Earning from native pluses

Earning from native pluses

Top priorities in order to resume the interest of foreign investments and the urgent reforms to be implemented locally are analyzed by James Stewart, Vice President Treasury & Capital Markets, Raiffeisen Bank and Vice President, AmCham

Romania is the seventh largest population and the ninth largest country of the EU. It benefits from a strategic geographic situation, an educated low-cost labor pool, a dynamic S&M enterprise sector and good energy and agricultural resources. It is, however, one of the poorest countries in Europe. Somehow, the country does not exceed this status, despite its potential.


According to the European Attractiveness Survey 2012 report, Romania will be the sixth most attractive European country for investment over the next three years. This is encouraging news for the foreign investors and it is a call for action for the political class.


Still, the challenges come from the drastic decline of foreign investments in Romania lately, reaching the lowest value since 2003 (1.6 bln EUR, representing 1.2% of GDP). Top priority must be given to ensuring a predictable and transparent decision-making framework. The Government needs to create a strategy for each sector, then it must pass legislation that is in line with the strategy and to have an impact study on the legislation. From a fiscal  perspective, the most important issue to be guaranteed by the authorities is the predictability of the relevant legislation. As well, the sustainability of public finance is imperative, by extending the taxation basis, in the context of a reform measures package  of the fiscal system and administration, control and collection of budgetary  income system. In the short term, increasing the collection and reducing tax evasion are imperatives. These are necessary and available measures to take so that the state becomes an effective, stimulating and fair to the companies and citizens who honestly pay their fees and taxes. 
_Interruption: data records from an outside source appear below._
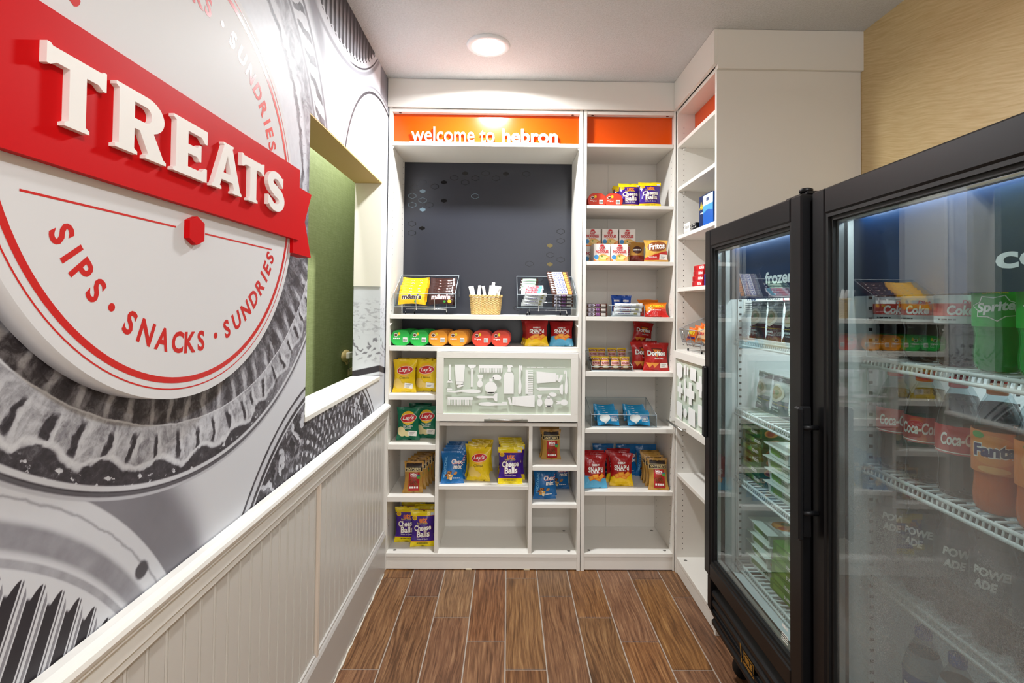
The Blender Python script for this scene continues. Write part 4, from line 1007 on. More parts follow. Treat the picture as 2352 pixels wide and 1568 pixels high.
def acrylic_tray(name, label, w, dd, hf, hb, loc, tilt=0, rz=0, stand=None, grp='clear acrylic trays'):
    AC = mat_glass('acrylic', '#F4F7F8', 1.42); ED = M('acrylic_edge', '#C9D3DA', .2, alpha=.75)
    t = empty(name, (loc[0], loc[1], loc[2]+.0024), (math.radians(tilt), 0, math.radians(rz))); tag(t, label, 'tray', grp)
    e = .003
    MB().box(-w/2, w/2, 0, dd, 0, e).build('bottom', AC, t); MB().box(-w/2, w/2, 0, e, 0, hf).build('front_wall', AC, t); MB().box(-w/2, w/2, dd-e, dd, 0, hb).build('back_wall', AC, t)
    for s in (-1, 1):
        x0, x1 = (-w/2, -w/2+e) if s < 0 else (w/2-e, w/2)
        MB().prism([(0, 0), (dd, 0), (dd, hb), (.004, hf)], lambda u, v, n: (n, u, v), x0, x1).build('side_wall', AC, t)
    rm = MB()
    for x in (-w/2+e/2, w/2-e/2): rm.tube([(x, .002, 0), (x, .002, hf), (x, dd-.001, hb), (x, dd-.001, 0)], .0016, 5)
    rm.tube([(-w/2, .0015, hf), (w/2, .0015, hf)], .0016, 5); rm.tube([(-w/2, dd-.0015, hb), (w/2, dd-.0015, hb)], .0018, 5); rm.tube([(-w/2, .0015, .0015), (w/2, .0015, .0015)], .002, 5)
    rm.build('polished_edges', ED, t)
    return t
xt = gx(1441, 711, 2.56)[0]
acrylic_tray('acrylic_tray', 'small clear tray holding white wrapped bars, corner unit', .172, .14, .055, .055, (xt, 2.548, z4))
for i in range(3): put('whitebar', xt+(-.004, .004, .008)[i], 2.568, z4+.0060+i*.0215, ['lowest', 'middle', 'topmost'][i]+' white wrapped bar in the clear tray of the corner unit', 'snack bar', 'white wrapped bars', tilt=0, s=(1.25, .85, .62))
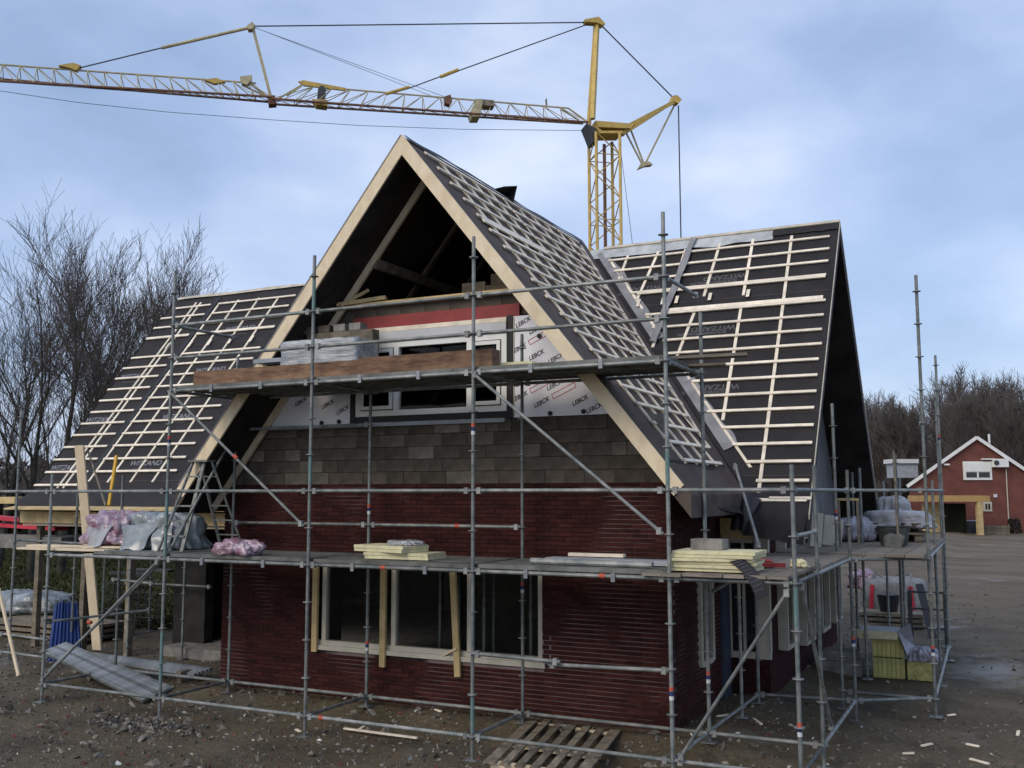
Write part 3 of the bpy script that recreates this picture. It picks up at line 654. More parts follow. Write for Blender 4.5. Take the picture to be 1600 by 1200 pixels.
# shoring props seen through the ground floor window
pp = MB(); pp.tube((0,0,.22),(0,0,1.5),.03,8); 
for i, (x, y) in enumerate([(-9.3,14.3),(-8.75,15.6),(-8.2,14.0),(-7.75,15.0),(-7.35,13.9),(-6.75,14.9),(-6.5,13.8),(-6.15,15.4)]):
    t = empty('shoring_prop', (x, y, .22)); tag(t, ['leftmost','second from left','third from left','fourth from left','fifth from left','sixth from left','seventh from left','rightmost'][i]+' grey steel shoring prop behind the ground floor window', 'prop', 'shoring props inside the house')
    MB().tube((x,y,.22),(x,y,1.6),.030).obj('outer_tube', M['steel'], t); MB().tube((x,y,1.6),(x,y,2.74),.024).obj('inner_tube', M['steel'], t); MB().box(x-.07,x+.07,y-.07,y+.07,.22,.23).obj('foot_plate', M['steel'], t)

# ------------------------------------------------------------------ SCAFFOLD
sc = empty('scaffolding', (-7, 11.5, 0))
tag(sc, 'grey galvanised tube scaffold with two plank decks around the brick house', 'scaffold')
ZN = lambda n: 3.272+.5*n
PX = [-13.69, -11.198, -8.566, -6.0145, -3.47, -2.072]; PY0, PY1 = 11.065, 12.498
def mk(name, b, mt):
    me = bpy.data.meshes.new(name); me.from_pydata(b.V, [], b.F); me.materials.append(mt); return me
r_ = MB(); r_.tube((0,0,-.005),(0,0,.005),.062,12); rosette_me = mk('rosette', r_, M['steel'])
r_ = MB(); r_.box(-.09,.09,-.09,.09,0,.008); r_.tube((0,0,.008),(0,0,.25),.019,8); base_me = mk('base_jack', r_, M['steel'])
r_ = MB(); r_.box(-.028,.028,-.028,.028,-.04,.04); cup_me = mk('coupler', r_, M['steel'])
def inst(me, name, loc, parent, rot=None):
    o = bpy.data.objects.new(name, me); COL.objects.link(o); adopt(o, parent); 
    o.matrix_basis = Matrix(); o.matrix_parent_inverse = wm(parent).inverted(); o.location = loc
    if rot: o.rotation_euler = rot
    return o
def standard(x, y, top, bands=(), lean=(0,0), bot=-6.35, ros=True, spigot=True):
    z1 = ZN(top); zb = ZN(bot); g0 = gh(x, y)
    f = lambda z: Vector((x+lean[0]*(z-3.27), y+lean[1]*(z-3.27), z))
    b = MB(); b.tube(f(max(zb, g0+.03)), f(z1), .0242, 10)
    o = b.obj('standard', M['steel'], sc, smooth=False)
    if bot < -6: inst(base_me, 'base_jack', (x, y, g0+.004), o)
    if ros:
        n = math.ceil(bot)
        while n < top-.15: inst(rosette_me, 'rosette', f(ZN(n)), o); n += 1
    for zc in bands:
        for dz, mt in ((.05,'orange'),(0,'navy'),(-.05,'whitetape')):
            MB().tube(f(zc+dz-.022), f(zc+dz+.022), .0265, 10).obj('tape_band', M[mt], o)
    return o
st = {}
st[0] = standard(PX[0], PY0, .55)
st[1] = standard(PX[1], PY0, 6.7, bands=(4.02,))
st[2] = standard(PX[2], PY0, 6.6, bands=())
st[3] = standard(PX[3], PY0, 6.55, bands=(4.05,))
st[4] = standard(PX[4], PY0, 6.55, bands=(1.0,))
st[5] = standard(PX[5], PY0, .55, bands=(.75,))
standard(PX[0], PY1, .55); standard(PX[1], PY1, 4.4); standard(PX[2], PY1, 3.1, bands=(1.0,3.0)); standard(PX[3], PY1, 4.4, bands=(1.95,)); standard(PX[4]+.03, PY1, 4.6, bands=(.95,))
standard(PX[5], PY1, .6)
standard(-2.072, 15.33, .6, bands=(1.1,)); standard(-1.054, 15.98, 6.5, lean=(0,.005), bands=(.95,))
standard(-2.354, 16.05, 2.7, bands=(2.9,)); standard(-3.42, 15.16, -.6); standard(-3.44, 14.2, -2.0)
standard(-1.12, 21.45, 5.4, bands=(4.3,)); standard(-1.25, 23.2, 4.2)
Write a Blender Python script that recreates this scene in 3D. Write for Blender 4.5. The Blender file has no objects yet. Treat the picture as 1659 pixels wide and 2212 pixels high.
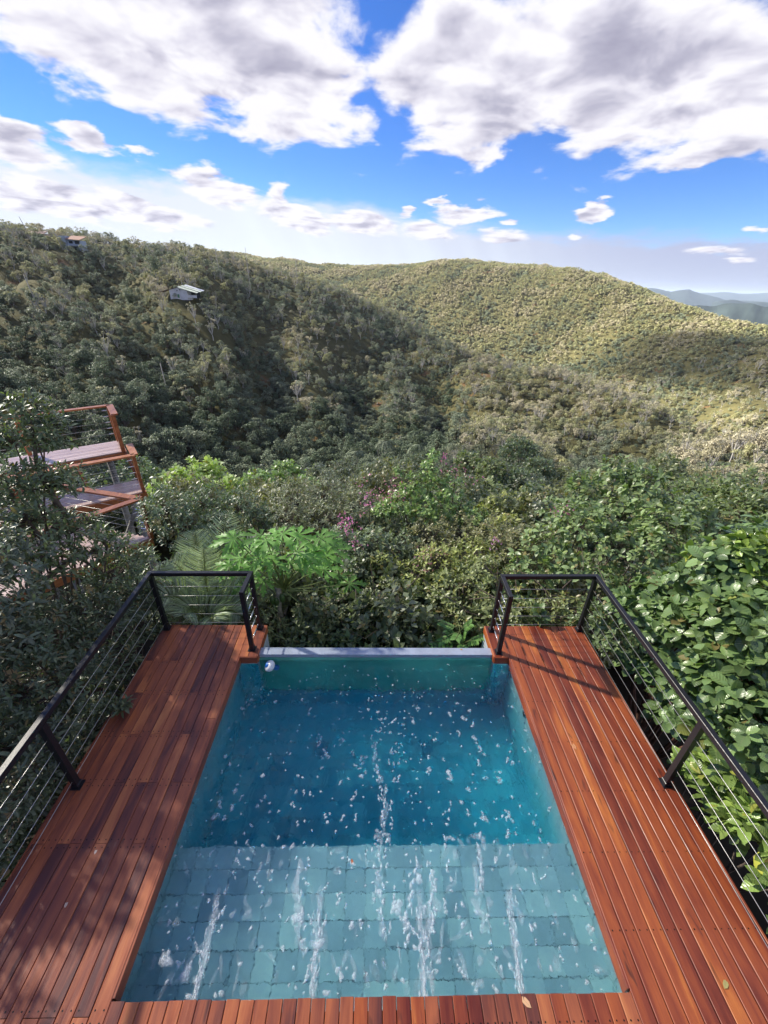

“In the absence of institutional and structural reforms, banking and financial crises can arise following different euphoria episodes in financial markets.”


But we, the business, are not here only to criticize the government but also to appreciate and support good policies and measures.


For instance, foreign investors’ attitude towards Romanian government securities changed quickly in January. The catalyst behind the parliamentary elections and the expectations of the Romanian local currency bonds being included in the JP Morgan Emerging Market Local Bond Indexes and Barclay’s index, boosted the interest of foreigners in local government securities. The reward was important. Foreign investors bought local government securities amounting to around EUR 3bn between December and February and so increased their local exposure to a historical maximum. These large inflows are important both for the government (allowing it to finance part of public budget deficit) and for the country as a whole (allowing it to cover part of this year’s external funding needs).


Such developments reveal a key lesson: financial markets and investors do reward good policies. And this is not related only to improvements in financial markets mechanisms, but also in case of progresses related to functioning of the overall economy (institutional and structural reforms). In fact, in the long-run, financial markets development and economic development are interdependent.


Public authorities in Romania still face important funding constraints. Available resources are scarce when taking into account public investments requirements in infrastructure, education system, healthcare system, research and development. Accordingly, the government must set up a strategy (key objectives, prioritization) and promote a friendly and predictable business environment. For instance, once receiving EUR 3bn from foreign investors in portfolio inflows it is important how the money is really spend. Constantly using borrowed money only for consumption purposes can make foreign investors losing their confidence at some point in time and wanting them back (a sovereign debt crisis). Also, inclusion of local T-bonds in international bond indexes takes into account only some minimal criteria aimed to describe a functioning market. More steps have to be made in order to have a fully functional local bond market and to increase its attractiveness for investors (i.e. set up of an effective debt management s  strategy, increase in transparency and communications with the market).


To the extent that these issues will be discussed and addressed in a formal framework, through a permanent and real dialogue and consultation between businesses and authorities, we are confident that the performance and the competitiveness of the Romanian conomy will improve.